Buddhism teaches us that a life without expectation is a life without disappointment, and I’ve had a lot of complex conversations with a good friend about whether we should ever have expectations at all.  We need to be cautious and selective about our expectations, but the reality is we cannot and should not live life without any expectations (for example, decency, kindness, fairness, equality, these are expectations we should have).  If this is true, then disappointment is going to be a part of life too, and I'm not convinced that's a bad thing.  While it might make our lives easier if we had no expectations, it would also make our lives less fulfilled, because we would be giving up the joy of realized anticipation, the feeling of finally experiencing “that moment we’ve been hoping for,” the opportunity to enjoy that moment.  And that's an important distinction to make.  Disappointment is not always a response to an expectation not realized.  Sometimes it is a response to a hope not fulfilled, and hoping is as important as breathing, in order to have a healthy, happy life.  Still, disappointment hurts, so we need to keep some sort of balance with our emotions.  Whatever its source, when it comes to dealing with disappointment, I’m well aware that gratitude is the answer, but it’s not as easy as simply speaking the word.  The truth is, gratitude and disappointment are not mutually exclusive.  They can live together.  

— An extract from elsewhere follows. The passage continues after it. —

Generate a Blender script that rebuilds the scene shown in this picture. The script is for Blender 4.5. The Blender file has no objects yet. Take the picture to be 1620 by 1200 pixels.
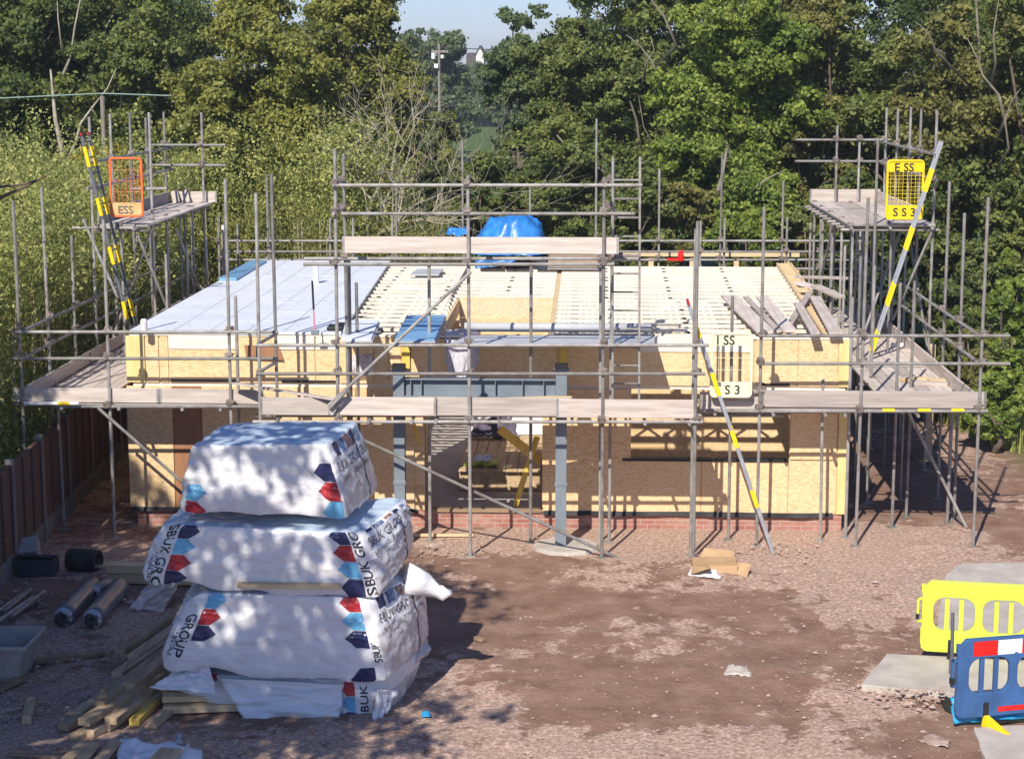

We cannot force ourselves to feel grateful in times of disappointment, and feeling grateful doesn’t magically change the situation of our lives.  Most of us know we have it pretty good, so we feel guilty for any disappointment we feel, but disappointment is as valid an emotion as gratitude.  Is it possible to be grateful AND disappointed.  Absolutely.  I am a person who does a pretty good job of living my life in appreciation of all I have, being careful to take nothing for granted, ever.  Still, I feel disappointed when things don't go as I'd hoped or expected.  Could I be more grateful than I am?  Definitely.  As with most things, practice does make perfect. Those who practice anything are simply admitting the fact that they want to be better. And practicing gratitude is a whole lot more realistic than expecting it.  It is a much lighter burden to bear. Growing, changing, taking positive steps, those are all encouraging.  In contrast, guilt is unhealthy and demoralizing. And while we are practicing gratitude, focusing on what we have works wonders.  

As we focus on the joy in our lives, the length of our chain of blessings grows, and this realization seems conversely to mitigate the magnitude of our disappointment to a size we can live with and manage.  We find ourselves feeling grateful for what we have received, instead of disappointed for not getting what we want. That shift from self to some beneficent force outside of our control makes all the difference.  As Tanya Cooper writes, disappointment literally means a ”missed” appointment we were looking forward to.  When disappointment hits, after truthfully honoring the sadness in our heart or pain in our gut, we often end up thanking the Universe for allowing us to miss something we thought we wanted, as we realize we found something better (sometimes that realization takes a while). In the meantime, this quote about gratitude by Melody Beattie is meaningful to me:

“Gratitude unlocks the fullness of life.  It turns what we have into enough, and more.  It turns denial into acceptance, chaos to order, confusion to clarity.  It can turn a meal into a feast, a house into a home, a stranger into a friend.”

So on this Thanksgiving weekend, while I am disappointed I'm not able to spend the holiday with everyone I love, I am so grateful for the times I have had with them in the past, and I am hopeful and expectant for more happy memories to come.

I hope your gratitude outweighs your disappointment today.